Uno se encuentra con el resultado de su acción, si bien se topa con él como con cosa ajena, que no le pertenece a pesar de ser su autor, casi como si se tratase de un objeto natural, extraño del todo a lo que se está seguro de haber hecho como si lo fuese. No lo es y sabe que es artificio, aunque parece «natural» por lo que muestra de cosa sustraída a la intención humana. No se habría engendrado el concepto moderno de la sociedad («civl» o no) sin lo que tiene por un lado de artefacto torpe y por otro de perversidad cuasinatural. La torpeza y la perversión son las verdades raíces de lo que se llama sociedad, un viscoso conjunto de vínculos que enreda a los humanos en una malla de servidumbre disimuladas y de habilísimas simulaciones de libertad. El súbdito que se deleita con el lenguaje edificante de sus tutores y capataces hablará a menudo de «vivir en sociedad» como de algo dulcemente natural y virtuosamente racional, que es justo lo contrario de lo que en verdad ocurre. Lo natural de la sociedad, además de ser figurado, corresponde a lo que en la naturaleza hay de brutal, y su racionalidad no es la del diálogo cálido, atento y cuidadoso, sino la de un algoritmo inapelable.

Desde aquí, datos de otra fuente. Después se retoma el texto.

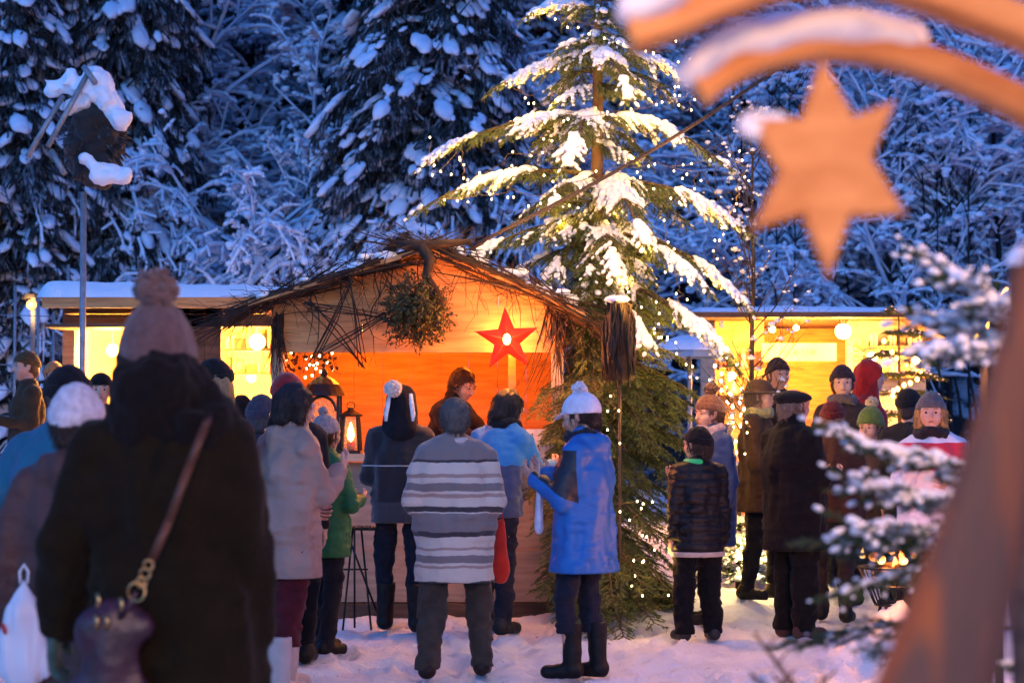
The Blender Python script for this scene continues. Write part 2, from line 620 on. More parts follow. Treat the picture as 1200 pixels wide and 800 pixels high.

Los miembros de la sociedad moderna no saben, de manera literal, lo que hacen porque han perdido el control cognitivo de su propia actuación. Ni el puritano ni el libertino pueden ejercer con éxito su tarea en una sociedad de la ignorancia, porque tanto para el uno como para el otro es imprescindible saber qué terreno se pisa y tenerlo cartografiado con detalle. Sin embargo, no saber lo que se hace es un rasgo de toda vida social moderna, y también lo es no poder hacer lo que se sabe que hay que hacer. Así, según el muy moderno e ilustrado Kant, nunca sabremos si hemos obrando moralmente o no, porque no podemos estar seguros de si nuestra actuación se ha debido a la ley moral o a otras causas que se hayan entrometido por el camino.
[...] No es raro que la tesis de Ferguson se emplee para dar apoyo a la idea de que la historia y la sociedad son algo de por sí «abierto» y de que el futuro está sin decidir: toda una apacible ideología del azar, de la autonomía personal y de la libertad, correspondiente a esa novela rosa en la que el futuro no está escrito y la historia la hacemos los seres humanos de manera contingente y sin ningún guión establecido de antemano. Todo esto pertenece a lo más ideológico y turbio de nuestro presente, y cuanto mayor sea el cinismo con que en una ocasiones se proclame que el curso de los tiempos es ineluctable y que su sentencia no admite apelación, tanto más empalagosa zalamería se usará cuando corresponda vocear los pregones de la contingencia. Hay en la tesis de Ferguson un neto movimiento de mixtificación que seguramente es el producto cuando se descubre algo que muda de forma drástica la noción que se tiene sobre asuntos tenidos por importantes y, a la vista de las destructivas secuelas que la mudanza amenaza con desencadenar, se logra aprovechar el descubrimiento para protegerse del peligro. El hallazgo de que las acciones humanas conducen, no de modo excepcional ni anómalo, sino por su propia torcida esencia, a efectos no intencionados debería ser recordado como el episodio más sobresaliente de cualquier epopeya que mereciera llamarse Ilustración, aunque para ello sería necesario prescindir de las lecciones constructivas que se extrajeron de tal hallazgo y que dieron pábulo al proyecto de una ciencia rigurosa de la sociedad.